Meijer de Haan

Meijer de Haan genoot bekendheid als kunstschilder en was vooral actief in Nederland.

Geboortedatum 1852 Amsterdam
Overleden 1895 Amsterdam
Oorsprong Nederlands

De Nederlandse kunstschilder Meijer de Haan volgde lessen bij Petrus Franciscus Greive. Deze  leermeester inspireerde hem om kunst naar het voorbeeld van de oude Hollandse meesters te vervaardigen. In 1874 werd hij toegelaten tot de Amsterdamse Rijksacademie van Beeldende Kunsten. Al snel zouden zijn schilderijen tentoongesteld worden op het Parijse salon, waar ze in de smaak vielen  bij het grote publiek. Meijer de Haan vestigde zich in de jaren na de voltooiing van zijn studies in  Amsterdam.
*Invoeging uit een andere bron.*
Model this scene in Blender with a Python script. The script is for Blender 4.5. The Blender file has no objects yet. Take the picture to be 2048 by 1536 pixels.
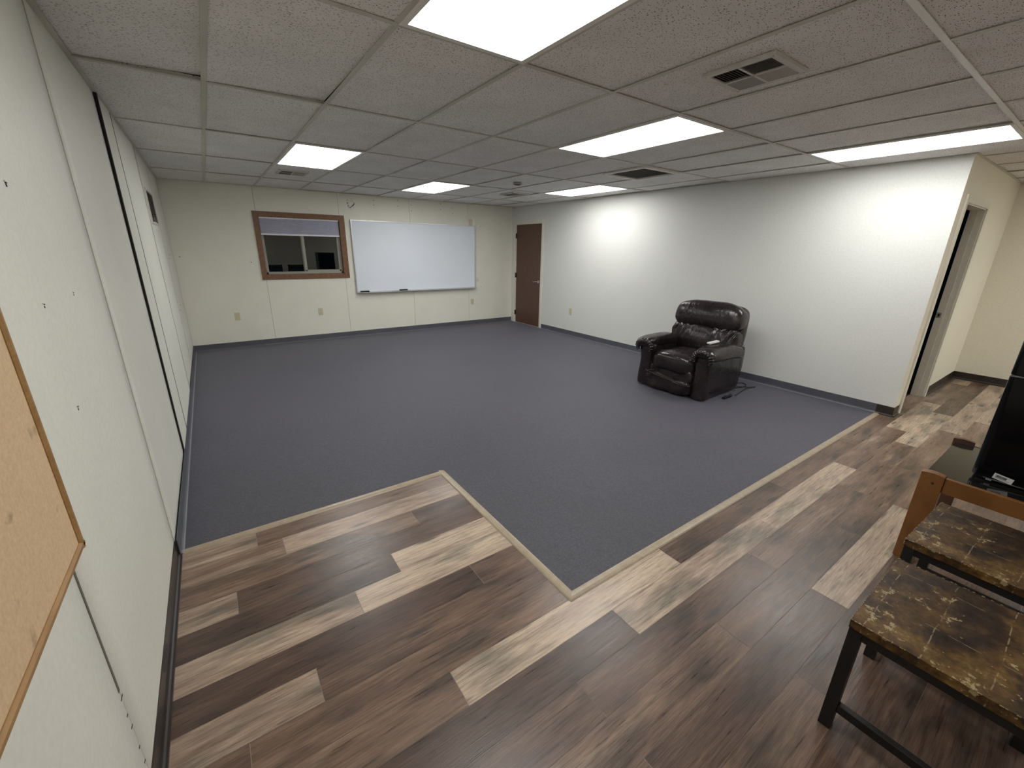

Naast invloeden van Rembrandts eigenzinnige schildersstijl ging hij nu ook meer  onderwerpen kiezen uit de Joodse cultuur waarin hij was opgegroeid. Hij specialiseerde zich in de  portretkunst. In 1888 ondernam hij samen met zijn belangrijkste leerling, Joseph Jacob Isaacson, een  reis naar Frankrijk. Hij verbleef een tijd lang in het huis van de kunsthandelaar en -criticus Theo van  Gogh. Het was deze grote figuur die hem in contact bracht met zijn broer, Vincent van Gogh, die Meijers werk zeer waardeerde. Via de broers Van Gogh ontmoette hij ook kuntschilders als Camille Pissaro en Paul Gauguin, met wie hij een goede vriendschapsband onderhield. Onder invloed van de School van Pont-Aven onderging zijn schilderswijze een radicale verandering. In navolging van Gauguin ging hij  zich meer en meer richten op het cloisonnisme. Zijn schilderijen getuigen dan ook van grote, heldere  kleurvakken, gescheiden door scherpe contourlijnen. Meijer de Haan kreeg pas in deze jaren van zijn  loopbaan de erkenning die hij verdiende. Op het einde van zijn leven keerde hij terug naar Amsterdam,  waar hij het ‘alter ego van Gauguin’ werd genoemd.